Há os que dão valor desmedido à economia, e há os que acreditam que ela é uma dimensão produzida pelo acaso – ou pela política – e, portanto, que a poupança do trabalhador e bilhões em investimentos produtivo ou especulativo são forjados em uma animosidade pessoal entre Dilma e Eduardo Cunha, no ego de Temer ou no recalque de Aécio. Quando a política começa a se transformar em transtorno para a reprodução do capital e seus donos trabalham para se livrar do problema, vê-se claramente a face oculta da racionalidade neoliberal que atravessa os governos contemporâneos.

Por exemplo, a intervenção providenciada pela banca europeia na Itália em 2011, quando o economista Mario Monti foi implantado no cargo de primeiro-ministro em despudorado desapego pela democracia, mostra que a política e os jogos de cena envolvidos são tolerados quando não atrapalham. Dilma e Berlusconi representam diferentes formas de gestão social e econômica mal sucedidas. Garantiam por algum tempo, contudo, que os diferentes graus de barbárie criassem condições necessárias para lucros e dividendos – no caso da brasileira, como ressaca do lulismo.

O freio de arrumação da recessão atual já estava em curso e agora parece caminho sem volta. Já havia comentado em artigo anterior como as forças sobretudo econômicas já se movimentavam nesse sentido, apesar de ainda haver grandes dúvidas quanto à escolha do novo gerente do neoliberalismo à brasileira. Fato é que, apesar do avanço em direção ao impeachment de Dilma, ainda remanesce entre os donos do dinheiro grosso a insegurança com a sucessão quando mesmo analistas conservadores duvidam da legitimidade e da capacidade gerencial dos principais pretendentes ao cargo.

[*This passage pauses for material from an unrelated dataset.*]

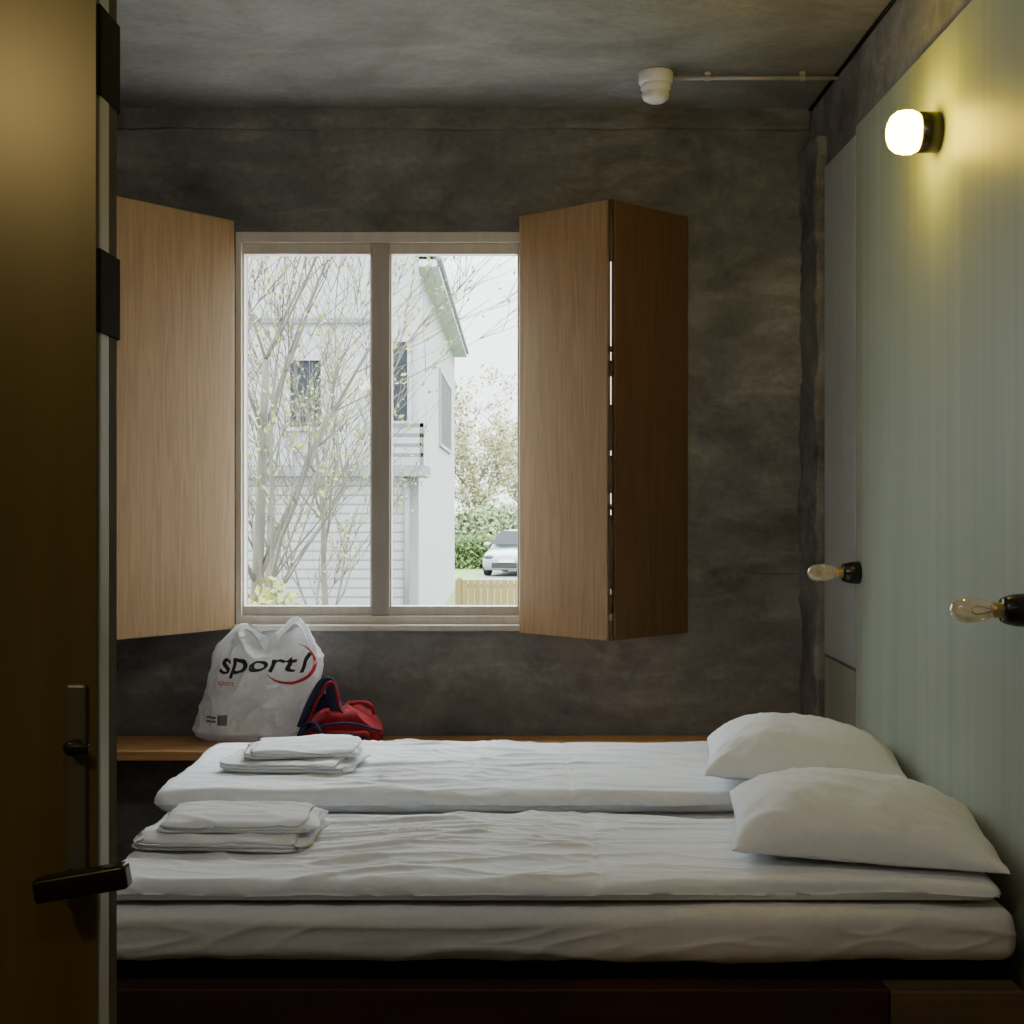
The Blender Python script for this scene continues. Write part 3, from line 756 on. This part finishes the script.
# trees
def tree(name, label, base, h, r0, seed, lean, depth, leaves, bark, leafm, lsz=.05, spread=.55, kids0=(6,8), kids1=(3,4), fade=.62, up=.7, rmin=.0035):
    rnd = random.Random(seed); bb = nb(); tips = []
    def grow(p, d, L, r, lv):
        n = 6 if lv < 2 else 4; P = [p.copy()]; R = [r]; q = p.copy(); dd = d.copy()
        for i in range(n):
            dd = (dd+Vector((rnd.uniform(-1,1), rnd.uniform(-1,1), rnd.uniform(-.4,up)))*(.10 if lv == 0 else .18)).normalized()
            q = q+dd*L/n; P.append(q.copy()); R.append(r*(1-.55*(i+1)/n))
        tube(bb, P, R, 8 if lv == 0 else (5 if lv < 3 else 3), cap=True)
        if lv >= depth:
            tips.extend(P[1:]); return
        kids = rnd.randint(*kids1) if lv > 0 else rnd.randint(*kids0)
        for k in range(kids):
            i = rnd.randint(1, n); s = P[i]
            a = rnd.uniform(0, 2*math.pi)
            nd = (dd*(.85)+Vector((math.cos(a), math.sin(a), rnd.uniform(.0,.55)))*spread*rnd.uniform(.7,1.4)).normalized()
            grow(s, nd, L*rnd.uniform(.5,.72), max(rmin, R[i]*fade), lv+1)
    rt = thing(name, base, label, 'tree')
    grow(Vector(base), Vector(lean).normalized(), h*.55, r0, 0)
    obj('trunk', bb, bark, rt)
    lb = nb()
    for i in range(leaves):
        p = rnd.choice(tips)+Vector((rnd.gauss(0,1), rnd.gauss(0,1), rnd.gauss(0,1)))*lsz*1.6
        u = Vector((rnd.uniform(-1,1), rnd.uniform(-1,1), rnd.uniform(-1,1))).normalized(); v = u.orthogonal().normalized()
        s = lsz*rnd.uniform(.5,1.1)
        lb.faces.new([lb.verts.new(p+u*s), lb.verts.new(p+v*s*.6), lb.verts.new(p-u*s), lb.verts.new(p-v*s*.6)])
    obj('foliage', lb, leafm, rt, smooth=False, recalc=False)
tree('tree', 'pale branching tree at the left of the window view', (-2.08, 11, GZ), 6.6, .065, 5, (-.02,0,1), 4, 2400, M['bark'], M['leaf'], .032, .56, (12,12), (4,5), .48, rmin=.004)
tree('tree', 'slender bare tree with thin trunk before the house porch', (-2.35, 17.5, GZ), 6.0, .05, 11, (.03,0,1), 4, 1300, M['bark'], M['leaf'], .036, .5, (9,9), (3,4), .5, rmin=.006)
tree('tree', 'hazy autumn tree far beyond the hedge', (-1.5, 62, GZ), 7.2, .14, 21, (0,0,1), 4, 4200, M['bark'], M['autumn'], .11, .75, (7,8), (4,4), .5)
tree('tree', 'tall autumn tree standing far off beside the street', (1.2, 76, GZ), 8.6, .16, 25, (0,0,1), 4, 4200, M['bark'], M['autumn'], .12, .75, (7,8), (4,4), .5)
# shrub and hedge
def shrub(name, label, cat, c, rad, n, leafm, sz, seed, boxy=False):
    rnd = random.Random(seed); rt = thing(name, (c[0], c[1], GZ), label, cat)
    sb = nb(); lb = nb()
    for i in range(14):
        a = rnd.uniform(0, 6.28); tip = Vector((c[0]+math.cos(a)*rad[0]*.6, c[1]+math.sin(a)*rad[1]*.6, c[2]+rad[2]*rnd.uniform(.1,.7)))
        tube(sb, smoothpts([(c[0]+.3*math.cos(a)*rad[0], c[1], GZ), (c[0]+.5*math.cos(a)*rad[0], c[1]+.1*math.sin(a), (GZ+tip.z)/2), tip], 3), .012, 4)
    obj('stem', sb, M['bark'], rt)
    for i in range(n):
        if boxy: d_ = Vector((rnd.uniform(-1,1), rnd.uniform(-1,1), rnd.uniform(-1,1)+.12*N3(i*.3, seed, 1)))
        else: d_ = Vector((rnd.gauss(0,1), rnd.gauss(0,1), rnd.gauss(0,1))).normalized()*(rnd.uniform(.3,1)**.5)
        p = Vector((c[0]+d_.x*rad[0], c[1]+d_.y*rad[1], max(GZ+.02, c[2]+d_.z*rad[2])))
        u = Vector((rnd.uniform(-1,1), rnd.uniform(-1,1), rnd.uniform(-1,1))).normalized(); v = u.orthogonal().normalized(); s = sz*rnd.uniform(.6,1.2)
        lb.faces.new([lb.verts.new(p+u*s), lb.verts.new(p+v*s*.6), lb.verts.new(p-u*s), lb.verts.new(p-v*s*.6)])
    obj('foliage', lb, leafm, rt, smooth=False, recalc=False)
shrub('shrub', 'yellow green shrub at the foot of the pale tree', 'shrub', (-1.75, 10.2, .36), (.30,.35,.50), 620, M['leaf'], .04, 5)
shrub('shrub', 'soft pale green shrub in the distance above the parked car', 'shrub', (-.6, 57, -.1), (2.4,1.2,1.4), 3600, M['softgreen'], .13, 9)
shrub('hedge', 'low clipped green hedge behind the parked car', 'hedge', (-1.6, 51, -.5), (1.6,.6,.6), 5000, M['hedge'], .09, 6, True)
# fence
fr = thing('fence', (.5, 26.6, GZ), 'yellowish wooden board fence below the parked car', 'fence')
b = nb(); x = -1.08
while x < 3: box(b, x, x+.115, 26.6, 26.62, GZ+.04, GZ+.96+.01*N3(x*9,0,0)); x += .125
obj('boards', b, M['fencew'], fr, smooth=False)
b = nb()
for z in (GZ+.25, GZ+.8): box(b, -1.08, 3, 26.625, 26.66, z, z+.08)
obj('rail', b, M['fencew'], fr, smooth=False)
for x in (-1.0, .6, 2.6): obj('post', bx(x-.05, x+.05, 26.63, 26.73, GZ, GZ+1.0, bev=.01), M['fencew'], fr, smooth=False)
# car, facing the window at a slight angle
cx, cy = .26, 45.2
cr_ = thing('car', (cx, cy+2, GZ), 'silver white car parked beyond the wooden fence, facing the window', 'car')
def loft(b, secs):
    rings = [[b.verts.new((cx+x, y, GZ+z)) for x, z in s] for y, s in secs]
    n = len(rings[0])
    for a, c in zip(rings, rings[1:]):
        for k in range(n): b.faces.new((a[k], a[(k+1) % n], c[(k+1) % n], c[k]))
    b.faces.new(rings[0]); b.faces.new(rings[-1][::-1]); return b
def sec(w, z0, zt, crown=.04): return [(-w*.92,z0),(-w,z0+.15),(-w,(z0+zt)/2+.05),(-w*.94,zt-.06),(-w*.7,zt),(0,zt+crown),(w*.7,zt),(w*.94,zt-.06),(w,(z0+zt)/2+.05),(w,z0+.15),(w*.92,z0)]
b = loft(nb(), [(cy,sec(.70,.28,.62)),(cy+.12,sec(.82,.2,.72)),(cy+.5,sec(.87,.2,.80)),(cy+1.1,sec(.88,.2,.90)),(cy+2.2,sec(.89,.2,.94)),(cy+3.6,sec(.88,.2,.96)),(cy+4.1,sec(.80,.28,.85))])
obj('car_body', b, M['carpaint'], cr_)
def csec(w, wt, z0, zt): return [(-w,z0),(-wt,zt-.08),(-wt*.85,zt),(0,zt+.02),(wt*.85,zt),(wt,zt-.08),(w,z0)]
b = loft(nb(), [(cy+1.0,csec(.80,.78,.86,.98)),(cy+1.85,csec(.82,.60,.9,1.44)),(cy+3.0,csec(.82,.60,.9,1.46)),(cy+3.8,csec(.78,.62,.9,1.05))])
obj('cabin', b, M['carpaint'], cr_)
b = nb(); q = [b.verts.new((cx+x, y, GZ+z)) for x, y, z in ((-.74,cy+.92,.985),(.74,cy+.92,.985),(.54,cy+1.70,1.42),(-.54,cy+1.70,1.42))]; b.faces.new(q)
bmesh.ops.translate(b, verts=b.verts[:], vec=(0,-.06,.03)); obj('windscreen', b, M['screen'], cr_, smooth=False)
for s in (-1, 1):
    b = nb(); bmesh.ops.create_uvsphere(b, u_segments=16, v_segments=8, radius=1, matrix=Matrix.Translation((cx+s*.60, cy+.08, GZ+.63)) @ Matrix.Diagonal((.19,.12,.08,1))); obj('headlight', b, M['lampglass'], cr_)
    b = nb(); q = [b.verts.new((cx+s*x, y, GZ+z)) for x, y, z in ((.83,cy+1.35,.98),(.83,cy+3.4,.98),(.66,cy+3.0,1.36),(.66,cy+1.95,1.36))]; b.faces.new(q); obj('side_window', b, M['screen'], cr_, smooth=False)
    for yy in (.75, 3.3): obj('wheel', lathe(nb(), [(.20,-.0),(.31,.0),(.32,.03),(.32,.17),(.31,.2),(.2,.2)], (cx+s*.70, cy+yy, GZ+.32), (s,0,0), 24), M['tyre'], cr_)
    b = nb(); bmesh.ops.create_uvsphere(b, u_segments=12, v_segments=8, radius=1, matrix=Matrix.Translation((cx+s*.97, cy+1.35, GZ+1.0)) @ Matrix.Diagonal((.11,.07,.075,1))); obj('wing_mirror', b, M['carpaint'], cr_)
obj('grille', bx(cx-.50, cx+.50, cy-.02, cy+.06, GZ+.28, GZ+.45, bev=.02), M['tyre'], cr_, smooth=False)
obj('number_plate', bx(cx-.26, cx+.26, cy-.035, cy-.02, GZ+.46, GZ+.56), M['white_plastic'], cr_, smooth=False)
cr_.rotation_euler.z = -.22

# ------------------------------------------------------------------ light
wd = bpy.data.worlds.new('overcast'); bpy.context.scene.world = wd; wd.use_nodes = True
nt = wd.node_tree; bg = nt.nodes['Background']; bg.inputs[0].default_value = (.90,.953,1.0,1)
# overcast sky: the zenith is several times brighter than the horizon
tc = nt.nodes.new('ShaderNodeTexCoord'); sp = nt.nodes.new('ShaderNodeSeparateXYZ'); mr = nt.nodes.new('ShaderNodeMapRange')
nt.links.new(tc.outputs['Generated'], sp.inputs[0]); nt.links.new(sp.outputs['Z'], mr.inputs['Value'])
mr.inputs['From Min'].default_value = .15; mr.inputs['From Max'].default_value = .5; mr.inputs['To Min'].default_value = 4.6; mr.inputs['To Max'].default_value = 19.5
nt.links.new(mr.outputs[0], bg.inputs[1])
def light(name, typ, loc, power, col, size=.1, rot=None, sy_=None):
    L = bpy.data.lights.new(name, typ); L.energy = power; L.color = col
    if typ == 'AREA':
        L.size = size
        if sy_: L.shape = 'RECTANGLE'; L.size_y = sy_
    else: L.shadow_soft_size = size
    o = bpy.data.objects.new(name, L); C.objects.link(o); o.location = loc
    if rot: o.rotation_euler = rot
    return o
light('hall_wall_lamp', 'POINT', (-1.08, 0.0, 2.28), 17, (1,.71,.26), .06)
light('hall_fill_light', 'AREA', (.2, -.5, 2.75), 4, (1,.86,.70), .6)  # added fill behind the camera for the bed fronts, no known fitting
light('room_fill_light', 'AREA', (-.3, 1.66, 2.55), 12.5, (1,.97,.94), 1.2, (math.radians(92), 0, 0), .35)  # added unseen fill above the doorway, brightens back wall and beds

# ------------------------------------------------------------------ camera
cam = bpy.data.cameras.new('camera'); co = bpy.data.objects.new('camera', cam); C.objects.link(co)
co.location = (0, 0, HC); co.rotation_euler = (math.pi/2, 0, 0)
cam.sensor_fit = 'HORIZONTAL'; cam.sensor_width = 36; cam.lens = F/1024*36
cam.shift_y = -12/1024; cam.clip_start = .05; cam.clip_end = 500
bpy.context.scene.camera = co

Armínio Fraga, ex-presidente do Banco Central de FHC e um dos porta-vozes do establishment, reafirmou recentemente que se não houver uma mudança tanto do governo quanto da economia o Brasil terá um cenário de “perda de emprego e renda como nunca se viu”. Diz ele que a “maior vítima é o povo, que acreditou que esse modelo daria certo, se endividou e agora, como sempre, paga o preço”. Sem contar a evidente hipocrisia, diz o óbvio.

Terra em transe

Indicadores socioeconômicos mostram que não só a promessa lulista não se realizou no longo prazo como dá mostras de que o retorno do recalcado virá junto da debacle econômica. A taxa de desemprego no trimestre encerrado em janeiro chegou a 9,5%, salto de 2,7% em um ano. São quase 3 milhões de pessoas a mais no olho da rua. Em 2015, a renda do trabalho despencou 3,2%, já descontada a inflação. Como resultado, já é oficial a reversão da desconcentração de renda no Brasil dos últimos anos.


Enquanto isso, os principais partidos, inclusive o atual ocupante da cadeira, se engalfinham sobre a grande questão política e filosófica de nossos tempos de reestruturação produtiva e financeirização da vida: quem gere melhor e quem rouba menos (ou quem rouba com melhores intenções ou aceita doações de empreiteiras legalmente). Nesse intervalo a esquerda contemporânea hegemônica se preocupa em proteger pessoas e frear tragédias em curso com seus programas sociais: no caso do Brasil e do PT, trata-se de dar algum destino à enorme massa de trabalhadores precarizados do país antes que imploda pela desigualdade estrutural e pela humilhação que ela proporciona.

Neste momento infame, o precariado brasileiro, na definição de Ruy Braga, acorda do transe da ascensão social notando em tempo relativamente curto que pior que a longa escalada, a queda é rápida e sem corda de arrimo, comprovando quem o fim da contenção da crise profunda jogaria primeiro ao mar.

Ninguém parece querer saber, contudo, qual é a dessa turma. Segundo um petista, “a periferia está com Lula”, sugerindo que esta é uma condição imutável. Sem dúvida que uma parte dela ainda tem o ex-presidente em alta conta. Contudo, as pesquisas não são tão otimistas e, se não há panelaços nos bairros da periferia, tampouco elas têm se manifestado em defesa do projeto lulista. De junho de 2013 até aqui, esperava-se que a popularidade na lona do PT e de Dilma fosse revertida pela reação do precariado, mas isso não aconteceu.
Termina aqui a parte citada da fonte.